The other stuff that I caught when destiny attacked my line tasted great too. I got a good tip from Bittman, a video tip in the online Times. I never thought I could do it until that video demystified it for me. Easily far superior to any restaurant calamari I have ever had. The tender tentacles and portions off of the filet were both softer, less rubbery, than any $11 dollar appetizer prepared the same way. Just better, fresher quality product. I had several meals off of the seamonster, and a good amount of the seabacon, an excellent deal given market prices for this particuklar seafood.

The jalapenos get fried the same way. This pairing just makes incredible sense when you taste the flover togerther. The squid is sweet and the jalapeno's earthy complex flavor profile and heat (which cooks out, largly, especially if stripped of the seeds - big mistake though) are nicely juxtaposed, and inviting to the eye. I cannot see eating the same preparation without them. Of course lime, salt, and pepper are favored seasonings for this. I suspect that an overnight marination in tequila, along with these other flavors, would be an interesting take. It could also be terrifying.

About the potatos: the come from my home in the columbia basin, where potatos raise themselves, and the symbiotic miracles of the Columbia River and irrigation, open skies and heavy sun and heat, ensure prodigious growth. They can be found all over the state, as russets are known as bakers and mashers. When I think of potato, it is this variety that comes to mind, because it is the most potatoiest of them all, very starchy, even dry, unlike the yukons and the reds. So, they are local and quite familiar to me, and I always buy a bag to send the cash back home. The perfect potato for frying, as well.

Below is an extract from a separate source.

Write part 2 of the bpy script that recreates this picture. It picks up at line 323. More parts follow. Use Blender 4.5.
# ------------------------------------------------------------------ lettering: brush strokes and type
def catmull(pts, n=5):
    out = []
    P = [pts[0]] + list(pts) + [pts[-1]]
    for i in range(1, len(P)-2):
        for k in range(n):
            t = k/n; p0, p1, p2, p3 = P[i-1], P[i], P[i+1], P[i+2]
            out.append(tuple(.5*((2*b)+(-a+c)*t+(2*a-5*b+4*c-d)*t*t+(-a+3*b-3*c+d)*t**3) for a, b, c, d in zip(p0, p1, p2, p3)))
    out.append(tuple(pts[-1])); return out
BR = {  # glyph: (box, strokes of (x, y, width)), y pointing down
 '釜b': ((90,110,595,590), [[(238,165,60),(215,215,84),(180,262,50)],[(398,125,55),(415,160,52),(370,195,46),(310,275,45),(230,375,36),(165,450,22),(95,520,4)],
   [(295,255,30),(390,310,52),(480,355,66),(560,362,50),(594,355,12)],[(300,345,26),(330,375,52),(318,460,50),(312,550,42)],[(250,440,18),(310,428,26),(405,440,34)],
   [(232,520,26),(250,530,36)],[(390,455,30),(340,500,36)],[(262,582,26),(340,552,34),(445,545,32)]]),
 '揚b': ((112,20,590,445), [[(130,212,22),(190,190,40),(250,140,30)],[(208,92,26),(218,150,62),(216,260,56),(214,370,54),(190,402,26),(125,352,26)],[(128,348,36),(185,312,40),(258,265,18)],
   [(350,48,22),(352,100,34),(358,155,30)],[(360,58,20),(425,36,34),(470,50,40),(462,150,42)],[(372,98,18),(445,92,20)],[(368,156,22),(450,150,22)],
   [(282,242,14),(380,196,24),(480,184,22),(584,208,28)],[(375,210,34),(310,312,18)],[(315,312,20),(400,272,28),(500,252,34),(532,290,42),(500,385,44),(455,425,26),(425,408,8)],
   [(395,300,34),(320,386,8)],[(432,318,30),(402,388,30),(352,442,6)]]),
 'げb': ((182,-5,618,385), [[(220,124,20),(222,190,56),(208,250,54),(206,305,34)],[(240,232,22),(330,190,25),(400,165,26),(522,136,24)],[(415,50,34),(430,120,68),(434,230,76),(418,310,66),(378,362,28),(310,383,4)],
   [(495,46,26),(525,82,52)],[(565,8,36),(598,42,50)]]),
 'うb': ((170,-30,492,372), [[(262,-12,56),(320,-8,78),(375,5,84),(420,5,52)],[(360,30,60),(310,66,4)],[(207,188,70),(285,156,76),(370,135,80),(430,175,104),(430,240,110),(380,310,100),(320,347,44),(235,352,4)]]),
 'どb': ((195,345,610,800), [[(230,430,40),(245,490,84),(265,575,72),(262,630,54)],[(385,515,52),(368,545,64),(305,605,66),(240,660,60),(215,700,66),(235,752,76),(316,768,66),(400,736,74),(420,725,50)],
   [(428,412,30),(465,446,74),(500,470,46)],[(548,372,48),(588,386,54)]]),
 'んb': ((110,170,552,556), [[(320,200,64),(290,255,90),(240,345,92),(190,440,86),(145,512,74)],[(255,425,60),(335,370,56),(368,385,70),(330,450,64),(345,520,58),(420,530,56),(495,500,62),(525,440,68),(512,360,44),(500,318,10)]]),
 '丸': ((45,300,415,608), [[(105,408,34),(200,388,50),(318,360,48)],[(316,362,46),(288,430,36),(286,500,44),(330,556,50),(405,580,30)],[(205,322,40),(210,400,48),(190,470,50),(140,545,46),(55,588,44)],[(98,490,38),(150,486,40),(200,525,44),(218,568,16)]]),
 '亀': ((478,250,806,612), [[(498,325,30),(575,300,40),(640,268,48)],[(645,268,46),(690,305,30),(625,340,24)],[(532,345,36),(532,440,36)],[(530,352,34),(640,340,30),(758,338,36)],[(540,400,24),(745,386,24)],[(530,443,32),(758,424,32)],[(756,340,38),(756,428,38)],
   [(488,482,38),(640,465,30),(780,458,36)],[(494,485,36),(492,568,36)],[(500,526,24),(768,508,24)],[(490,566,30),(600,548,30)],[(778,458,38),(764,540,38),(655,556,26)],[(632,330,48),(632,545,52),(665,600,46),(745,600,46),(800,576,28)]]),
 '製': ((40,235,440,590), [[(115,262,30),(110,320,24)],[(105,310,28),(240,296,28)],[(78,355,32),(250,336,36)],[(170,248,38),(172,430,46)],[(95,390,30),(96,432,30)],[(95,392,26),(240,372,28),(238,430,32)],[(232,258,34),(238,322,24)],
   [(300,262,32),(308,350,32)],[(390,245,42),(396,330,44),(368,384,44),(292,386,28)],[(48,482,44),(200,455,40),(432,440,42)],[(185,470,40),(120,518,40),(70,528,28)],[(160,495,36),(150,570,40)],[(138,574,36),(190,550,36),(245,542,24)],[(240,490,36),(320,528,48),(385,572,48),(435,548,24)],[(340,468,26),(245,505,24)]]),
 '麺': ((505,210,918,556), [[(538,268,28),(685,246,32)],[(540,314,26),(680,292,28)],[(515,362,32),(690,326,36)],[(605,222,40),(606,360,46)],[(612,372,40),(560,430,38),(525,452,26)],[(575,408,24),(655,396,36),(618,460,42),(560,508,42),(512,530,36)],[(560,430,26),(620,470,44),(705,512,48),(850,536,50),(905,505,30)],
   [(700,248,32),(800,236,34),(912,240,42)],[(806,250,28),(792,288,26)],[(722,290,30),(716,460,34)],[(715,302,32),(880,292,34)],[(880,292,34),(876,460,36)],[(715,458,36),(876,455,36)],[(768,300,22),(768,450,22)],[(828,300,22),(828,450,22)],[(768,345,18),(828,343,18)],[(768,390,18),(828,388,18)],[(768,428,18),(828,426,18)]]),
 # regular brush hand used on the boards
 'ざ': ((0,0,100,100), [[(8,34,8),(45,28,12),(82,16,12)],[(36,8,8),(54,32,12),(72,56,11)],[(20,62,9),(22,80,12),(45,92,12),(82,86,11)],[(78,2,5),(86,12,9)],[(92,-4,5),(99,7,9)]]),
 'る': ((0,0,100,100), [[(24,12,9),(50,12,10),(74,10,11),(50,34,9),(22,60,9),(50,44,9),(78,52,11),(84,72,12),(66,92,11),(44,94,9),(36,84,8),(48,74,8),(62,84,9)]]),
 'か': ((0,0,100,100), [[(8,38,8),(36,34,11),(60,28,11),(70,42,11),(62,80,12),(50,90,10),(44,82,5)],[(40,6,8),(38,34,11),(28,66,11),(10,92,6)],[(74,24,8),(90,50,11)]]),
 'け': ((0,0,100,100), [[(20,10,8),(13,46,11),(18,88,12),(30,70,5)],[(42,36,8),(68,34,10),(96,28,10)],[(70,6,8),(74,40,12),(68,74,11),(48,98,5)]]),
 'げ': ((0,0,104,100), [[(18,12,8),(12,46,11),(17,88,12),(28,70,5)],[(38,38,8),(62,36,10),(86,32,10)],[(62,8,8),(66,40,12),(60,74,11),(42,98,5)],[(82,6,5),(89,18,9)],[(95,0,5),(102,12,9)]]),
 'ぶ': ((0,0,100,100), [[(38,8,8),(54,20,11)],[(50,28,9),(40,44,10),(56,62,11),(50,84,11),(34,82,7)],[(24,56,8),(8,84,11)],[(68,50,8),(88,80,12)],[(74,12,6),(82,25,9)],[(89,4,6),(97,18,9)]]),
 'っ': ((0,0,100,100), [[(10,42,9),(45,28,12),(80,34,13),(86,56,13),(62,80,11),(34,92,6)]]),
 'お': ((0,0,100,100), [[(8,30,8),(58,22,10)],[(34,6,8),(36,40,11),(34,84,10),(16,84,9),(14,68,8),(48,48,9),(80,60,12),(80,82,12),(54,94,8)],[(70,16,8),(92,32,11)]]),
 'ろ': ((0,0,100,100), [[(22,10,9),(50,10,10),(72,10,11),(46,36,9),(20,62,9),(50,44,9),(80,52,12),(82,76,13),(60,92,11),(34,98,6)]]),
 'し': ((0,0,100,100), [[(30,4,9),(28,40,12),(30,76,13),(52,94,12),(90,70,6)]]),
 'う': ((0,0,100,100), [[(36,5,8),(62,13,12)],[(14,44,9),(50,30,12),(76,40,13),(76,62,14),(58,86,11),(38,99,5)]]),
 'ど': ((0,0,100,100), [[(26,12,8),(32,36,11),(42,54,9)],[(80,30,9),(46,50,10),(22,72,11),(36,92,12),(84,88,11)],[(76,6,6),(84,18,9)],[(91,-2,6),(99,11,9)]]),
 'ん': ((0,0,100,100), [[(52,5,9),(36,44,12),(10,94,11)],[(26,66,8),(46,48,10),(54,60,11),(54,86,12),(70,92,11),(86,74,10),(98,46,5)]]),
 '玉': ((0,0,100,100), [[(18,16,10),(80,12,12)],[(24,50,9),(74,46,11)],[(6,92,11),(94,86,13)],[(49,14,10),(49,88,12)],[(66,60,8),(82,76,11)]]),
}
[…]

The lamb fat was siphoned into a coffee mug and left in the fridge for two weeks or so. A cup of animal lard. On the blackmarket, lamb fat trades higher than ore, wood, wheat, an is required for settlement building and drawing of development cards. It was as though it belonged in the skillet, melting slowly, spiced with garem masala and rosemary, from a lamb kakob feast. Potatos in lamb fat.